Wer dieser Tage am Abend dem zähen Hochnebel entkommt, sieht ein auffälliges Sternbild aufgehen: den „Orion“, der als das prächtigste Sternbild des Himmels gilt.
Die NASA scheut sich nicht, den Namen dieses Jägers aus der griechischen Mythologie zu verwenden. Anders als das technokratische „Space Shuttle“ soll das künftige Raumschiff „Orion“ eine stolze Tradition fortsetzen: Mit „Apollo“ (Gott des Lichtes) flogen Amerikaner vor 35 Jahren zum Mond. Und genau das soll künftig „Orion“ leisten.
Am 4. Dezember ist der erste Testflug von Cape Kennedy aus geplant. Diesmal wird der Flug unbemannt sein, aber der Transporter ist dennoch bepackt. Gegenstände aus der „Sesamstraße“ sowie Überreste eines Tyrannosaurus Rex sollen in der Kabine Platz nehmen, wo künftig bis zu sechs Astronauten sitzen sollen.


Zwar wird der Flug nur knapp fünf Stunden dauern; dennoch ist er bemerkenswert und wird Geschichte schreiben. „Orion“ will zweieinhalb Mal die Erde umrunden und dabei gut 5000 Kilometer ins All hinaus fliegen. Das ist viel weiter, als es das Space Shuttle jemals konnte. Geht alles glatt, wird „Orion“ etwa 1000 Kilometer westlich von Florida im Pazifik landen.

Vorbei mit Taxigebühren


Dann könnte auch der Zeitplan halten, den sich die NASA gesetzt hat: Bis 2017 wollen die Amerikaner wieder aus eigener Kraft den Weltraum erreichen können. Denn die mächtigste Nation ist derzeit im All zweitklassig: Seit dem Aus für die Shuttle-Flotte vor drei Jahren müssen die Amerikaner zähneknirschend den Russen 50 Millionen Euro teure Taxigebühren für deren Sojus-Raumschiffe zahlen, damit US-Astronauten zur Raumstation fliegen können. Kürzlich wurden die Firmen Boeing und SpaceX mit der Entwicklung eines Transporters beauftragt, der Astronauten zur ISS bringen soll.
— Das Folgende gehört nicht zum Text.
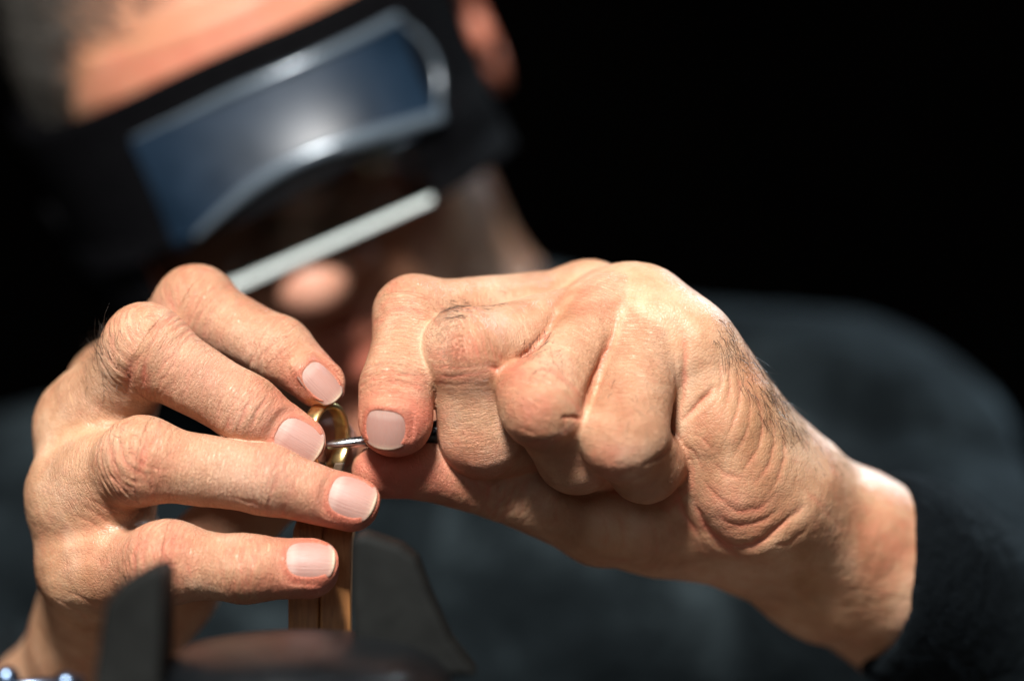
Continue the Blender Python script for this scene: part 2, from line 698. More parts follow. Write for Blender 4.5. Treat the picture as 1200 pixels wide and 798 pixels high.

Die Ingenieure erwarten sich viel von dem Orion-Testflug. Die Raumkapsel, die einen Durchmesser von fünf Metern hat, soll mit rund 32.000 Stundenkilometern in der Atmosphäre eintauchen und beim Abbremsen bis zu 2200 Grad heiß werden. Die Wasserung erfolgt – wie bei Apollo – an einem Fallschirm.


Aus der Apollo-Ära stammt auch die Idee eines Rettungsturms. Sollte etwa schiefgehen, wird die Kapsel von der eigentlichen Rakete abgesprengt und kann unabhängig landen. „Orion“ ist anders als die Shuttles nicht wiederverwendbar.


Hauptlieferant ist die Firma Lockheed Martin, rund 3000 Arbeitnehmer bauen an der Kapsel, in der vier Astronauten 21 Tage lang leben können. Dies reicht leicht für einen Besuch beim Mond leicht aus; Hin- und Rückreise dauern etwa fünf bis sieben Tage. Ein Versorgungsmodul wird übrigens die Europäische Weltraumagentur ESA liefern; konkret wird es von Airbus gebaut werden.

Private keine Alternative


„Orion“ ist das Ergebnis eines Schlingerkurses der USA in Sachen bemannte Weltraumfahrt. Nach großspurigen Ankündigzungen von George W. Bush, denen kaum finanzierte Taten folgten, setzte Barack Obama auf die private Raumfahrt.


Doch diese Rechnung ging nicht auf, im Gegenteil. Erst jetzt, im November, explodierte das private Raumschiff „SpaceShip Two“ des Milliardärs Richard Branson über der Mojave-Wüste bei einem Testflug. Nur kurz davor war die Trägerrakete Antares der Firma Orbital Science faktisch noch auf der Startrampe explodiert.